No survey of the founders of Australian literature could be complete without mention of J.F. Archibald. Although he did not write himself, except in the way of journalism, he encouraged literary genius and helped it along. That exceptionally rich period in Australian literature beginning at the end of the last century can nearly all be attributed to him.
Archibald was the literary sub-editor in excelsis. In the most ill-written doggerel he sometimes discerned the spark of genius and fanned it into flame. It was the same with prose. If a poor effort could be turned into a good one, Archibald could do it better than anybody else.
As a rule, writers of established reputation dislike intensely any interference with their work by the sub-editorial pencil.
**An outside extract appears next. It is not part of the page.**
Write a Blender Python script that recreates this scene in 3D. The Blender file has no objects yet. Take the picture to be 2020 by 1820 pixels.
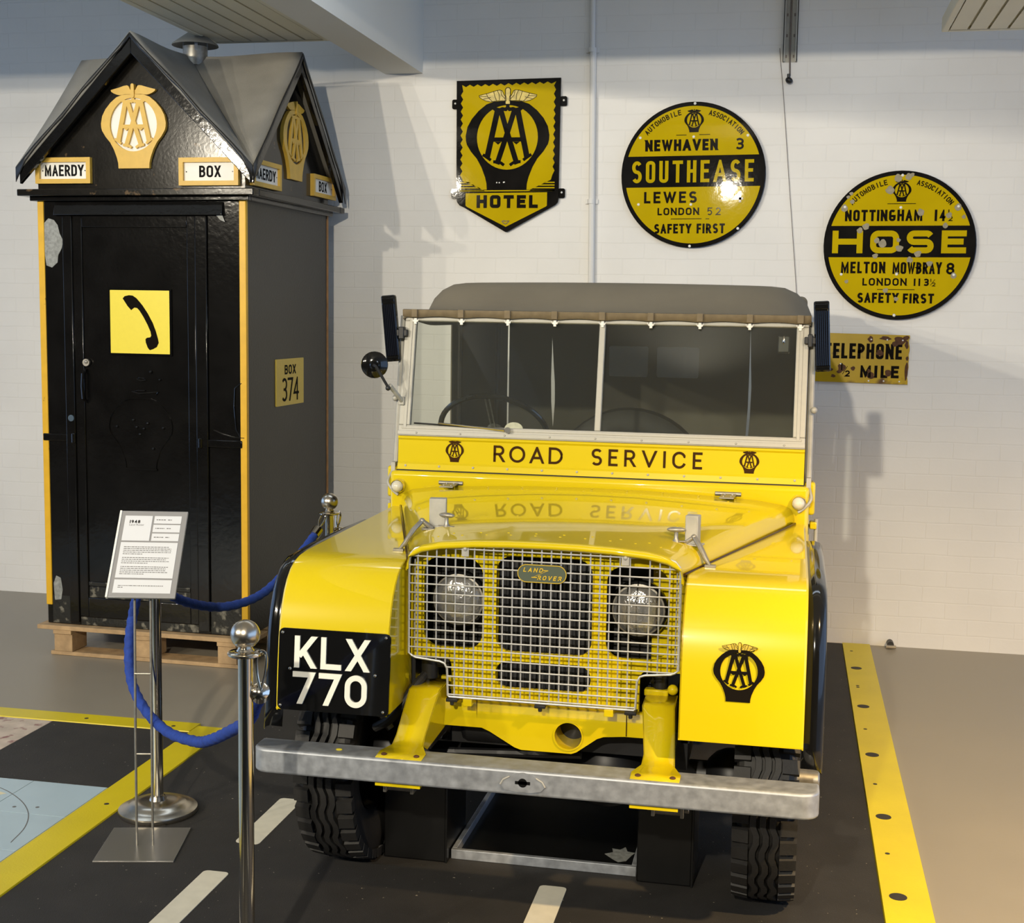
import bpy, bmesh, math, random
from mathutils import Matrix, Vector
random.seed(7)
SC = bpy.context.scene
COL = SC.collection
PI = math.pi

# ------------------------------------------------------------------ camera
cam_data = bpy.data.cameras.new('camera')
cam_data.sensor_fit = 'HORIZONTAL'
cam_data.sensor_width = 36.0
cam_data.lens = 2656.854 / 2020 * 36.0
cam_data.clip_start = 0.05
cam = bpy.data.objects.new('camera', cam_data)
COL.objects.link(cam)
R_ = Vector((0.97920807, 0.20226435, 0.01551446))
U_ = Vector((-0.03762564, 0.10593671, 0.99366077))
F_ = Vector((-0.19933859, 0.97358438, -0.1113444))
cam.matrix_world = Matrix(((R_.x, U_.x, -F_.x, 0.66889), (R_.y, U_.y, -F_.y, -3.48250),
                           (R_.z, U_.z, -F_.z, 1.76050), (0, 0, 0, 1)))
SC.camera = cam

# ------------------------------------------------------------------ light
world = bpy.data.worlds.new('world')
SC.world = world
world.use_nodes = True
bg = world.node_tree.nodes['Background']
bg.inputs[0].default_value = (0.40, 0.61, 1.0, 1)
bg.inputs[1].default_value = 1.85

def spot(name, loc, target, power, angle, blend, color, radius=0.05):
    d = bpy.data.lights.new(name, 'SPOT')
    d.energy = power; d.spot_size = math.radians(angle); d.spot_blend = blend
    d.color = color; d.shadow_soft_size = radius
    o = bpy.data.objects.new(name, d); COL.objects.link(o)
    o.location = loc
    o.rotation_euler = (Vector(target) - Vector(loc)).to_track_quat('-Z', 'Y').to_euler()
    return o
WARM = (1.0, 0.90, 0.72)
spot('track_spot', (-3.45, -5.0, 3.25), (-1.6, 3.6, 1.5), 640, 65, 0.8, WARM)
spot('track_spot', (-4.80, -5.0, 3.42), (-2.4, 3.6, 1.5), 640, 65, 0.8, WARM)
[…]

It is a tribute to Archibald's particular kind of genius that the greatest writers of his time did not object to his sub-editing. Henry Lawson was such a one. Indeed, it is said that much of the polish in Lawson's writing was the work of Archibald.
He had a high appreciation of literature. Without him Australia would have missed much of that which it is now proud to acclaim. Lawson, Paterson, Will Ogilvie, Victor Daley, Roderic Quinn, Hugh McCrae and a host of others might have gone their ways silently, might never have been able to express themselves but for him. In black and white art it was the same Archibald who as the literary helmsman of the Bulletin found and
fostered them all.
Writing of him, Mrs William Macleod, wife of his partner, says: "Archibald was frail, nervy, mercurial, intellectually arrogant, full of likeable little vanities and a continuous and usually witty and informative talker. He sub-edited others, himself he never sub-edited -- so far, anyhow, as the spoken word went."
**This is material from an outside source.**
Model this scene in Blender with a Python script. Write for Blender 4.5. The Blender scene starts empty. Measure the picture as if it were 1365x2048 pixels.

And in another place, "He loved fine jewels and wines and delicate dishes, just as he loved fine writing and good pictures."
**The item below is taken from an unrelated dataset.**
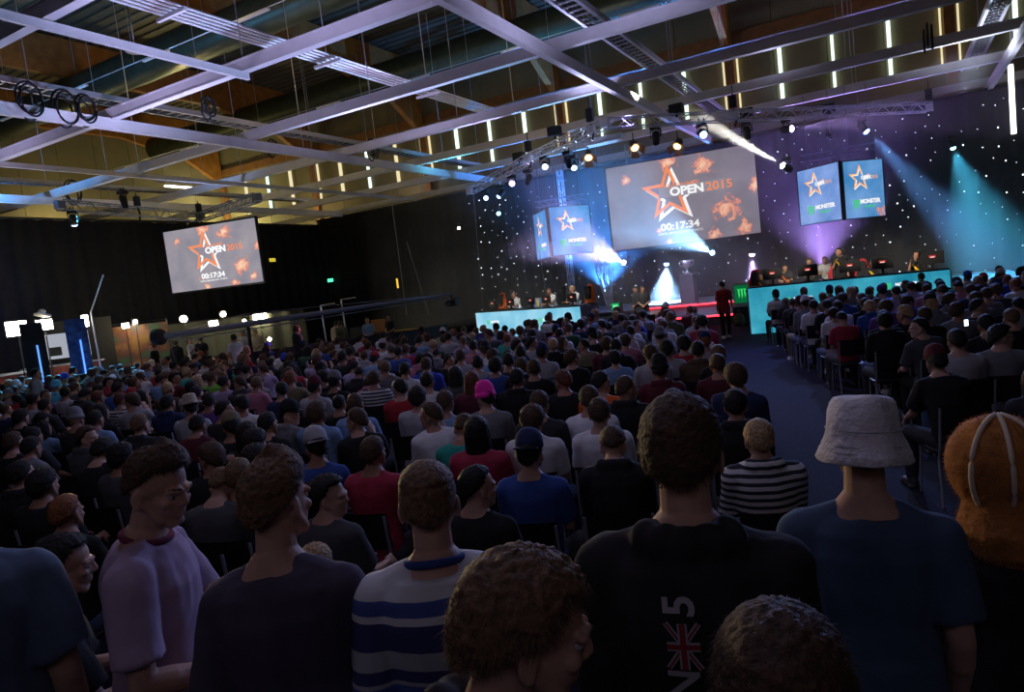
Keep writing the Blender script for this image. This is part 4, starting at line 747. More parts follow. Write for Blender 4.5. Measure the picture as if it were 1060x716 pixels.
mb = MB(); mb.box((.2, .7, 2.0), (1.5, .08, 1.0)); obj('lit_screen', mb, emission('booth_screen', (.8, .85, 1), .45), o); mb = MB(); [mb.box((x, .6, 1.8), (.42, .04, .35)) for x in (-.25, .45)]; obj('monitor', mb, M['black'], o); mb = MB(); mb.box((0, 1.6, 1.5), (3.4, .06, 3.0)); obj('back_panel', mb, principled('booth_back', (.03, .028, .022), .7), o)
c = at_x(14, 372, -27.5); o = empty('studio_booth', (c[0], c[1], 0), 'second booth counter cut by the picture edge, white top and red front', 'booth', None, math.radians(52)); mb = MB(); mb.box((0, 0, .6), (1.6, .06, 1.2)); obj('front_panel', mb, bpy.data.materials['red_brown_panel'], o); mb = MB(); mb.box((0, .3, 1.25), (1.8, .7, .06)); obj('counter', mb, M['cloth white'], o)
c = at_x(128, 358, -29); o = empty('graffiti_banner', (c[0], c[1], 0), 'banner with blurred orange, yellow and green patches behind the crew', 'banner', None, math.radians(48)); 
m_ = bpy.data.materials.new('banner_print'); m_.use_nodes = True; nt = m_.node_tree; tc = nt.nodes.new('ShaderNodeTexCoord'); n_ = nt.nodes.new('ShaderNodeTexNoise'); n_.inputs['Scale'].default_value = 1.4; r_ = nt.nodes.new('ShaderNodeValToRGB'); e = r_.color_ramp.elements; e[0].position = .35; e[0].color = (.03, .10, .03, 1); e[1].position = .62; e[1].color = (.20, .10, .015, 1); q = e.new(.5); q.color = (.13, .035, .01, 1); q = e.new(.43); q.color = (.06, .05, .03, 1)
nt.links.new(tc.outputs['Object'], n_.inputs['Vector']); nt.links.new(n_.outputs['Fac'], r_.inputs[0]); nt.links.new(r_.outputs[0], nt.nodes['Principled BSDF'].inputs['Base Color'])
mb = MB(); mb.box((0, 0, 1.5), (3.6, .03, 2.0)); obj('print', mb, m_, o); mb = MB(); mb.tube([(-1.8, 0, 0), (-1.8, 0, 2.6), (1.8, 0, 2.6), (1.8, 0, 0)], .03); obj('frame', mb, M['blackmetal'], o)
c = at_x(230, 348, -28.6); o = empty('studio_backdrop', (c[0], c[1], 0), 'pale grey-green backdrop cloth lit behind the filming crew', 'backdrop', None, math.radians(45)); mb = MB(); V = [];
for side in (0, 1):
    for i in range(2):
        for j in range(60): V.append((-3.9 + j * .132, .06 * math.sin(j * .9) + side * .02, 2.3 * i + .02))
mb.add(V, [(s_ * 120 + j, s_ * 120 + j + 1, s_ * 120 + 61 + j, s_ * 120 + 60 + j) for s_ in (0, 1) for j in range(59)]); obj('cloth', mb, principled('grey_green_cloth', (.06, .063, .042), .9), o, True); mb = MB(); mb.tube([(-3.95, 0, 0), (-3.95, 0, 2.35), (3.95, 0, 2.35), (3.95, 0, 0)], .03); obj('frame', mb, M['blackmetal'], o)
# camera crane
A0, A1 = np.array([-21.0, 14.2, 2.0]), at_y(467, 303, 22.3); piv = A0 + (A1 - A0) * .27
o = empty('camera_crane', (piv[0], piv[1], 0), 'long black camera crane reaching over the crowd towards the stage', 'camera crane'); L_ = lambda p: np.array(p) - np.array([piv[0], piv[1], 0]); mb = MB(); mb.tube([L_(A0), L_(A0 + (A1 - A0) * .5), L_(A1)], [.11, .09, .05], 8); mb.tube([L_(A0) + [0, 0, -.22], L_(A1) + [0, 0, -.12]], .02); mb.tube([L_(piv + np.array([0, 0, .35])), L_(A1)], .012, 5); mb.tube([L_(piv + np.array([0, 0, .35])), L_(A0)], .012, 5); obj('arm', mb, M['truss_dark'], o)
mb = MB(); mb.lathe([(.0, -.2), (.22, -.18), (.27, -.1), (.27, .1), (.22, .18), (0, .2)], L_(A0), 24, 0, rz(20) @ ry(90)); obj('counterweight', mb, M['black'], o, True); mb = MB(); mb.tube([L_(piv), L_((piv[0], piv[1], .6))], .06)
for k_ in range(3): t = k_ * 2 * PI / 3 + .3; mb.tube([(0, 0, 1.2), (.8 * math.cos(t), .8 * math.sin(t), .03)], .03)
obj('tripod', mb, M['blackmetal'], o); mb = MB(); q = L_(A1); mb.box(q + [0, 0, -.35], (.22, .45, .25)); mb.tube([q, q + [0, 0, -.25]], .04); mb.tube([q + [0, -.2, -.35], q + [0, -.42, -.35]], .07); mb.box(q + [.2, 0, -.3], (.06, .3, .3)); obj('camera_head', mb, M['black'], o)
for (u, v, w_, l_) in ((342, 289, .42, 'green'), (282, 268, .5, 'yellow')):
    c = at_x(u, v, -31.6) if u < 325 else at_y(u, v, 33.2); mb = MB(); mb.box(c, (.42 if u > 325 else .06, .06 if u > 325 else .42, .2)); o = obj('exit_sign', mb, emission('sign_' + l_, (.1, 1, .5) if l_ == 'green' else (.8, .65, .05), 1.6 if l_ == 'green' else .8)); tag(o, {'green': 'tiny glowing green emergency sign on the black drape', 'yellow': 'dim yellow sign on the drape beside the side screen'}[l_], 'sign')
c = at_y(412, 297, 31); mb = MB(); mb.lathe([(.0, .0), (.05, 0), (.05, .5), (.0, .55)], tuple(c), 8); tag(obj('beacon_lamp', mb, emission('amber', (1, .6, .05), 1.2)), 'narrow amber light on a pole behind the crane', 'lamp')
for i, (u, vt, vb) in enumerate(((94, 322, 372), (332, 315, 343), (353, 309, 345))):
    c = at_x(u, vt, -25.4) if i == 0 else at_y(u, vt, 22); mb = MB(); mb.tube([c, (c[0] + .05, c[1], 0)], .03); mb.tube([c, c + (np.array([.3, .5, 1.3]) if i == 0 else np.array([.8, 0, .02]))], .02); mb.box((c[0], c[1], .03), (.5, .5, .05)); tag(obj('light_stand', mb, M['steel']), ['tall leaning silver boom stand beside the blue-lit column', 'pale angled stand behind the crane arm', 'short pale upright stand behind the crane arm'][i], 'stand')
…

The same writer credits him with rare qualities as an editor, quite apart from his amazing technique as a condenser and improver in style. "He had the gift of appreciation and the will and capacity to express it. No free-lance, however humble, sent anything of worth to the paper and failed to hear about it from him."
Archibald was a man of great personal charm and of extreme loyalty to the people with whom he worked. He inspired loyalty in his friends.
In his later days Archibald fell on ill-health of a distressing nature, but his great work had been done. All over Australia today people prize collections of verse and stories which his eyes were the first to see and whose writers he was the first and often only one to encourage.
He secured enough of earthly reward to endow the Archibald prize for painting and supply the soldiers' memorial in Hyde Park, Sydney, but his true memorial lies in greater things than these. This man, who began life as an insignificant reporter on a Melbourne newspaper, and who toiled for ideals that were not all literary, actually laid many of the foundations of Australian literature.
People often say, "If Henry Lawson and others came along today with their manuscripts; if Ogilvie had written his bush ballads a generation later; if Paterson were to turn up now with 'Man From Snowy River,' would they get the hearing that they received in their generation?"
The question is impossible to answer. Probably they would, but we have to remember that they wrote in a period that has gone, and that no writer succeeds without a sympathetic editor or publisher. They might find such a one today, but in that period it was Archibald who found them, and archibald who encouraged and published them. Without him to whom could they then have turned?
So the man who wrote nothing fills a big niche in the literary structure and none would acknowledge the debt more readily than the writers themselves.